Back to the bear, many European and Asian nations, including the Bulgarian one, consider this animal a symbol of the feminine, of fertility, and birth in their mythologies. Therefore, on St. Andrew's Day, tradition forbids young brides to take up any work in order to “get bigger” sooner, that is, to get pregnant and give birth to a healthy child. 

Lastly, on the night of 29 November, unmarried girls were trying to guess whether their chosen wooers would propose to them and were praying for happiness and a good marriage. Legends also say that the night before Andreevden is mystical and if you were to make a true, honest wish, it will come true. 

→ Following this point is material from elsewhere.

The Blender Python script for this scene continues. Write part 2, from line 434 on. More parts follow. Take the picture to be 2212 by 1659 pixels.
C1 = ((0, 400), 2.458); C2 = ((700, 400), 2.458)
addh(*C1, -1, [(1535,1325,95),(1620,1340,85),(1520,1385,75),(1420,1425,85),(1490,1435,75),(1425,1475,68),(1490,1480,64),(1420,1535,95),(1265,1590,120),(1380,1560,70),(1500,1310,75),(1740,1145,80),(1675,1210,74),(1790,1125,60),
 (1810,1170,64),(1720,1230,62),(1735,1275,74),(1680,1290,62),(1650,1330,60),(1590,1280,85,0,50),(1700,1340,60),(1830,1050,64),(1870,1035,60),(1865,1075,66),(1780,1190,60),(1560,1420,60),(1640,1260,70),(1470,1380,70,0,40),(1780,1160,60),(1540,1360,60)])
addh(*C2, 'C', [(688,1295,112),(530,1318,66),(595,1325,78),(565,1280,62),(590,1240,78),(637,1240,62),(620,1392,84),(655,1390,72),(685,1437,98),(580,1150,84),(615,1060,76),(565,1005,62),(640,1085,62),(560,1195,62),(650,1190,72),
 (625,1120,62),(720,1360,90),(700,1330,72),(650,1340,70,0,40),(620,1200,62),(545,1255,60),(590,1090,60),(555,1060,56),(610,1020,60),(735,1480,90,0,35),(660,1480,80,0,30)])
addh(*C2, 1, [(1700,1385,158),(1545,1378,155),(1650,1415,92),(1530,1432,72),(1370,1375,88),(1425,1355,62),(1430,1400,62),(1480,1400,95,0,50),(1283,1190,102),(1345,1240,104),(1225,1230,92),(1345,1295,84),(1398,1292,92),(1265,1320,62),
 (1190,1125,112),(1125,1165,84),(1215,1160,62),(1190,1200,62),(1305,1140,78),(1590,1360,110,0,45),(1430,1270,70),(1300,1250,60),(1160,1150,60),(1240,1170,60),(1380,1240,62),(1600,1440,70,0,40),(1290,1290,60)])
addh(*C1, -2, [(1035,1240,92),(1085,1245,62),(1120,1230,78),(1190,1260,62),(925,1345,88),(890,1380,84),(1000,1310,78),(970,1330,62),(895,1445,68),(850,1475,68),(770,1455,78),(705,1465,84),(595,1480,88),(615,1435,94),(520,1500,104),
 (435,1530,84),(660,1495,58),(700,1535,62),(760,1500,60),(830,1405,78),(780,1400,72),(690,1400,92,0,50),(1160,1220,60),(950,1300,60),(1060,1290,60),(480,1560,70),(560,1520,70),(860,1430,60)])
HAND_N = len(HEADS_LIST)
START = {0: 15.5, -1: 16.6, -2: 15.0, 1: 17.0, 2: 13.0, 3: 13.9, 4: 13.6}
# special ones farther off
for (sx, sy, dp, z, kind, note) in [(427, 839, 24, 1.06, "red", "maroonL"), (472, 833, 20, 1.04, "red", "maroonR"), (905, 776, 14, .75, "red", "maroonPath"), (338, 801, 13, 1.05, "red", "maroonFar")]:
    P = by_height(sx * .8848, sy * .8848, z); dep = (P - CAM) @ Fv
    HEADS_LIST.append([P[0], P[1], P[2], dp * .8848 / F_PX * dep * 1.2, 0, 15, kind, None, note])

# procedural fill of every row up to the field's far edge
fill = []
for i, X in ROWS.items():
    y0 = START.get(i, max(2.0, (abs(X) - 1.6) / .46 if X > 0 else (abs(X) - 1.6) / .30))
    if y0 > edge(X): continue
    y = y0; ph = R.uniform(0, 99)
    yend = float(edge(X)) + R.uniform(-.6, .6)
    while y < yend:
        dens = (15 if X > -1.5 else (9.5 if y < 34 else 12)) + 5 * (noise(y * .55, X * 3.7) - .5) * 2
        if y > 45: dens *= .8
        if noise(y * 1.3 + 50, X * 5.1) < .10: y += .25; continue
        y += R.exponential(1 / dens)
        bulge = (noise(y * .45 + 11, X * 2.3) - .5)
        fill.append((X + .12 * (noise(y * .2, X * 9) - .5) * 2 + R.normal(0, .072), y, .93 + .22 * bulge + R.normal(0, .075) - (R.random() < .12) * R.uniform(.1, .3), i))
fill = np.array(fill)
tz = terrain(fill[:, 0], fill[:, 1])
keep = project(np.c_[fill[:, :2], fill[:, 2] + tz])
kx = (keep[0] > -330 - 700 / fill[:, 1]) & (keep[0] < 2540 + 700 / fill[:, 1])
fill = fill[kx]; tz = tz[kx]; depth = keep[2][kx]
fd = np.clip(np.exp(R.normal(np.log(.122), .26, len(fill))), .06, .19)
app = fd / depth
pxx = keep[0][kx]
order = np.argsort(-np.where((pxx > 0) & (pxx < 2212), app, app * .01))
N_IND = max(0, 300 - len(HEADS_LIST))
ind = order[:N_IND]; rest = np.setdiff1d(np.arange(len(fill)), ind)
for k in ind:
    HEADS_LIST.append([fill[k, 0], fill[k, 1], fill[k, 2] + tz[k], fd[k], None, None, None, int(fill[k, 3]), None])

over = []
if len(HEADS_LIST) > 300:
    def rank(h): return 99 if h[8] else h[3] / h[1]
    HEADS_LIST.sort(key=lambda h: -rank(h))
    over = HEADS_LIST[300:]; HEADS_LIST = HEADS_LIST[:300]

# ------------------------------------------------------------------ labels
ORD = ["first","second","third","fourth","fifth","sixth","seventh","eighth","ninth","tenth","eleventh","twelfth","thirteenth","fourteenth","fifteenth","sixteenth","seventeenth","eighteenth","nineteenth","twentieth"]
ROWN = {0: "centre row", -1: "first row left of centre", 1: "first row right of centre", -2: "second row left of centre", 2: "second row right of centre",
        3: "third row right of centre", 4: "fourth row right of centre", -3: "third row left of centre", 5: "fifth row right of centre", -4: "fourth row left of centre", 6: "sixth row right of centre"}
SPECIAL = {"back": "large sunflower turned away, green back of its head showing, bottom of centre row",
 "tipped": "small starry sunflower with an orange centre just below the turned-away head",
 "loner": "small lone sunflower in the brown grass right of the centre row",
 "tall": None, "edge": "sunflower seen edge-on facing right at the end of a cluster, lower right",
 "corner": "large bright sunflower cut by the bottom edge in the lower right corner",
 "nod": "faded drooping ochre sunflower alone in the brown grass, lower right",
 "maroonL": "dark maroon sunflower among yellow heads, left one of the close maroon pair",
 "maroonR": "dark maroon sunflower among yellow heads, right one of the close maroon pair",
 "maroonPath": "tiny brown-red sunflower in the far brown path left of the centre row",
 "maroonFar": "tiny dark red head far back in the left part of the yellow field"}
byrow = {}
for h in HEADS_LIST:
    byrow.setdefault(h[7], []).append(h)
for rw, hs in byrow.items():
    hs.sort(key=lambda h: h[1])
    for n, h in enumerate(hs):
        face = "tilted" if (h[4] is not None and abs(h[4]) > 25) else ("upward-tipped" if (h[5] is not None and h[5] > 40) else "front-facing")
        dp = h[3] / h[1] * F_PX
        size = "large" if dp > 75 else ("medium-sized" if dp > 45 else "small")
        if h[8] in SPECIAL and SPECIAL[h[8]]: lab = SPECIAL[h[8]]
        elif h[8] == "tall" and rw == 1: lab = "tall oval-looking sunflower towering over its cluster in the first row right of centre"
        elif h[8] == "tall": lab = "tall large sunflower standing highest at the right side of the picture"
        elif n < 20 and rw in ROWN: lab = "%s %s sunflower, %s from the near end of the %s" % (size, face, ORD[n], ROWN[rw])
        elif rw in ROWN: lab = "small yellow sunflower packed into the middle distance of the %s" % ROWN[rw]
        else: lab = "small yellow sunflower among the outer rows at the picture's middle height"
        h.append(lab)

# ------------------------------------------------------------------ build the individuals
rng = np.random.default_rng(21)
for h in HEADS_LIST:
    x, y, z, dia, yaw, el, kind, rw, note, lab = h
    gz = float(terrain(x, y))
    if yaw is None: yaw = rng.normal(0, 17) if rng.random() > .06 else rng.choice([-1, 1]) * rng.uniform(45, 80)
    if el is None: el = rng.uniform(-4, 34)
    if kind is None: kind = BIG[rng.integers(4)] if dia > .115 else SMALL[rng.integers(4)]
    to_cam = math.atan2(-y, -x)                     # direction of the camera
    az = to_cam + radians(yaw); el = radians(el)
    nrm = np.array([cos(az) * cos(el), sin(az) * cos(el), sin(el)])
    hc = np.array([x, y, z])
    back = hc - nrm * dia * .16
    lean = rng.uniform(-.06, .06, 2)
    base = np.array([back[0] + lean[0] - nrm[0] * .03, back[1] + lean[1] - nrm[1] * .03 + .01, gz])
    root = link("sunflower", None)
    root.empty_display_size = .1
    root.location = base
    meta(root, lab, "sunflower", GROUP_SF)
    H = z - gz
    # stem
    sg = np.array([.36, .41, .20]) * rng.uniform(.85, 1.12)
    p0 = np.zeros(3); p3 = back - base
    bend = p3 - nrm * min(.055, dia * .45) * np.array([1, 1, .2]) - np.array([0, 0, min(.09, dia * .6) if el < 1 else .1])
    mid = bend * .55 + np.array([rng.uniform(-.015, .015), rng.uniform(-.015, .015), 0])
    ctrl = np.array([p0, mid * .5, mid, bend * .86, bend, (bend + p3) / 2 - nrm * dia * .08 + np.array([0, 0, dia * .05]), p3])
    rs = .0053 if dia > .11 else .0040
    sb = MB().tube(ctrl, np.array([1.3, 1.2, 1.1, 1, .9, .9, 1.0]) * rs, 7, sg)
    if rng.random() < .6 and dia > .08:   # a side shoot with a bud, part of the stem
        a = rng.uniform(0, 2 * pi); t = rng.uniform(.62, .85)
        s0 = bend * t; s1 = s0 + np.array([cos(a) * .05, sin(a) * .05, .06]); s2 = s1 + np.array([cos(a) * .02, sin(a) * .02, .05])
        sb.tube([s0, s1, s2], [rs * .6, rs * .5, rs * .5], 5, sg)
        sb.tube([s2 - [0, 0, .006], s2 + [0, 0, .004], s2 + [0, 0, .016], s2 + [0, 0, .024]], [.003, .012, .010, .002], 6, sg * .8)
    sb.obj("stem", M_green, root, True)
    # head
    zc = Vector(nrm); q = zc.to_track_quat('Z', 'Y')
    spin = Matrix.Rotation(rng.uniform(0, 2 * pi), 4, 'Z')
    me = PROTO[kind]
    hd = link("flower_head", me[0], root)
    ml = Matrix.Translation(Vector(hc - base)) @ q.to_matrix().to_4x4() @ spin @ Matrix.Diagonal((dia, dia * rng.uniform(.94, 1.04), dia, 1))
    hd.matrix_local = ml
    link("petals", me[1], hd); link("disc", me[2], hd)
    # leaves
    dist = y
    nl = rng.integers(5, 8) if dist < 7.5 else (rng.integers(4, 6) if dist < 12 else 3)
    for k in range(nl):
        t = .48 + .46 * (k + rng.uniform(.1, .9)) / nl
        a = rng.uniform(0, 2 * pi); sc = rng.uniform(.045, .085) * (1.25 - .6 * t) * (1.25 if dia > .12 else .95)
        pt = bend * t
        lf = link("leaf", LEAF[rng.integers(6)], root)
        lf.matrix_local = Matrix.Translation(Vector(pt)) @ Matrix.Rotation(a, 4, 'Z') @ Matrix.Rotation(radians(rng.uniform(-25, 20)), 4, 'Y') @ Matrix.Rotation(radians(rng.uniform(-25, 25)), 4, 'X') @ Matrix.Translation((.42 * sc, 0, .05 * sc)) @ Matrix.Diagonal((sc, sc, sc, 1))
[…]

As you can see, Christian and pagan beliefs are once again intertwined in the Bulgarian version of Saint Andrew’s day. I have to admit that a lot of the traditions and legends were unknown and quite intriguing even for me, a Bulgarian, who happens to be named Andrea. I hope that you will also find these stories interesting and eat some corn, beans, or lentils today. 

And don’t forget, winter might be here already, but each day will be longer than the previous one and soon enough, the summer sun will shine again!